To build the back-to-back configuration using MOSFETs, must the second MOSFET be the same as the first or do I need a complementary MOSFET transistor like in BJT transistors? If I need a complementary MOSFET, please help me with the part number of that.
Image source: Understanding Modern Power MOSFETs - Fairchild Power Seminar 2006 (PDF)
The second MOSFET should be the same type (n-channel or p-channel), and almost always is the same part number, although that is not strictly required as long as the ratings and characteristics are appropriate for your application.
Complementary MOSFETs would not work in this scenario.
In the back-to-back connection shown, it's not essential that the MOSFETS be the exact same part, but they do need to be the same type (two n-FETS as shown, or two p-FETs.) The current handling capability and threshold voltage would be determined by the 'lesser' of each FET.
It is also possible to construct a switch using a '4-terminal' FET, which has a separately connected substrate and, with appropriate biasing, avoids having a body diode effect.
Related: Two directional FET switch. Is it possible?
As far as why complement pairs of P and N MOSFET devices are used, this comes up in two situations: buffers, and transmission gates.

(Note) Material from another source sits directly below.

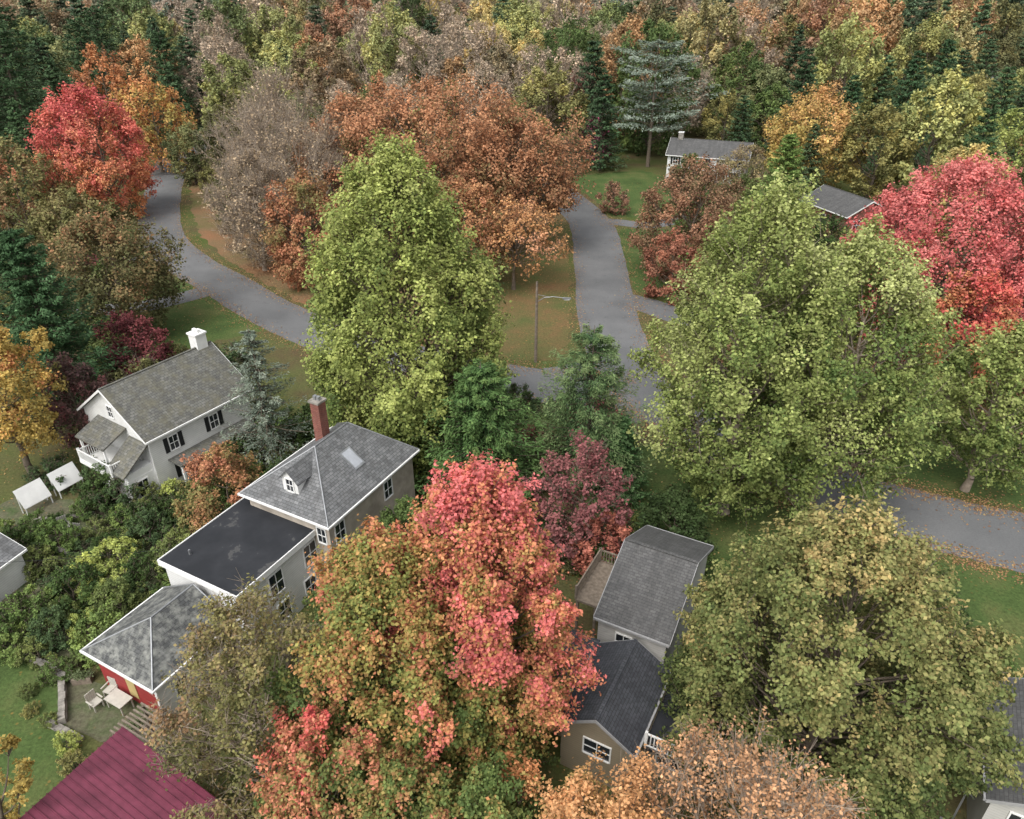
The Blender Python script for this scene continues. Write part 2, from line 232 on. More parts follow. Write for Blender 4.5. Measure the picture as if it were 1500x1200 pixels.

With buffers where equal high and low drive is needed, a CMOS inverter uses a P and N device, with the P tied to VDD and N tied to VSS for driving high and low, respectively. This gives strong drive both high and low. More here: https://www.allaboutcircuits.com/textbook/digital/chpt-3/cmos-gate-circuitry/
Pairs of P and N FETs can be wired in parallel, as opposed to back-to-back, to form a transmission gate which can pass current in both directions. This is a common structure in CMOS logic and is useful for analog signals too. More here: https://www.allaboutcircuits.com/technical-articles/the-cmos-transmission-gate/
Bipolar P and N pairs are employed for amplifier outputs, but they're wired a bit differently: in push-pull Class AB-type, the P on the low side and is N on the high side. It's also possible to make this with FETs, but biasing is more challenging than with bipolar as the FET gate thresholds aren't as predictable as the Vbe of the bipolar.